3. Check your cruise itinerary carefully

On a cruise I'm taking this summer, it looks like the ship arrives in Venice a day early so you can see the city and disembark the next day. But the actual arrival time the night before is 10 p.m. You can't see much of Venice after midnight, and if I hadn't booked a hotel, we would be flying out the next morning and missing one of the wonders of the modern world.

Always check your itinerary to make sure you will have enough time to see what you want to see. Cruise itinerary listings can be tricky, especially start and end dates. Some cruise lines count the day your flight arrives in Europe as Day One, but in reality you will arrive at the airport, transfer to the ship, unpack, and then sail away. If you want to see the embarkation city -- and most cruises start in places where you will want to spend some time -- arrive a few days early and book a hotel. It's always a good idea anyway, to make sure you catch your ship, because airline service these days is statistically at all-time low for customer satisfaction.

4. Don't think you have to buy a lot of "cruise appropriate" clothes.

This is mostly for first time cruisers, though my dear wife seems to look at every upcoming cruise as a reason to shop. Because cruise lines publish and refer to dress codes all the time, newcomers often think there is some kind of unofficial uniform to wear on a ship.

The real dress code on a cruise ship probably exists in your closet already, so you shouldn't have to buy anything. I am happy to see the trend toward more casual cruising, mainly because formal dress requirements put a lot of people off from cruising. (After working on a ship for a year and wearing a suit seven days a week, I swore that if I ever cruised as a passenger I would never wear a suit. Of course, I didn't keep that oath.)

Daytime wear is what you'd see during a pool party at a rich uncle's house. For men, cotton (not denim) shorts and a polo shirt are perfect. Button-down patterned shirts are also great; so are tropical (Hawaiian-style) shirts for tropical destinations, or any other pattern you like.

If you can't tell what color your sneakers were when you bought them, buy a new pair. Sandals are also acceptable for daytime wear -- but not on shore tours, where you need to protect your feet. For women, shorts and slacks for daytime wear are most practical, because decks can get windy. The air-conditioned interiors of cruise ships can also get chilly, so bring a sweater.
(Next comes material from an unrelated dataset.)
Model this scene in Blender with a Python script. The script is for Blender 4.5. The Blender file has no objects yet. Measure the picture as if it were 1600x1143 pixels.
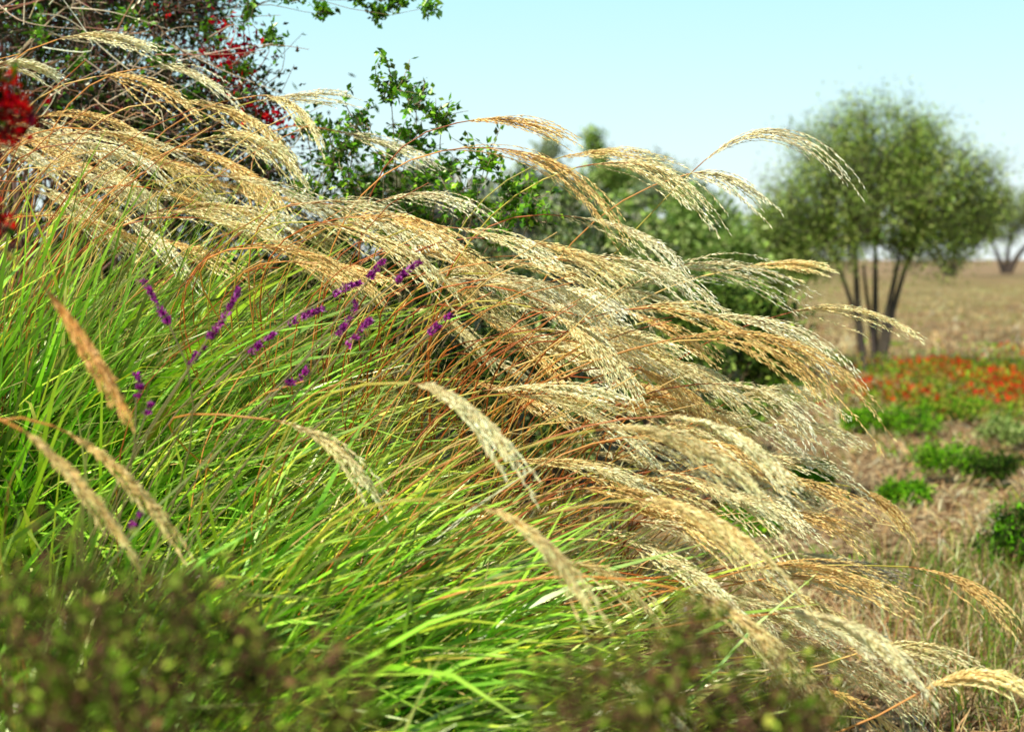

For men, formal night dining means you will want a jacket of some kind and preferably a tie, along with dark dress shoes. Shorts, sneakers, baseball hats and denim are never appropriate in the dining room. Finally, please do not buy nautical-themed clothes such as striped sweaters with epaulets or captain's style hats! You will look like a tenderfoot and probably feel like one, too.

5. Leave shipboard contact information at home for your family & friends.

I get email every week from people who need to get in touch with a loved one on a ship, either for good or bad news. It almost every case, they don't even know which cruise line to contact. Unfortunately, I cannot help these people.

When your cruise documents arrive, look for a punch-out card to give your friends or relatives, telling them everything they need to know about contacting you on your cruise. Make several copies of this information and send it to friends and family by e-mail, or by mail if necessary. The idea is to give it to them in a form that they can easily find if they need it. Tell them to stick on their refrigerator with a magnet until you get back.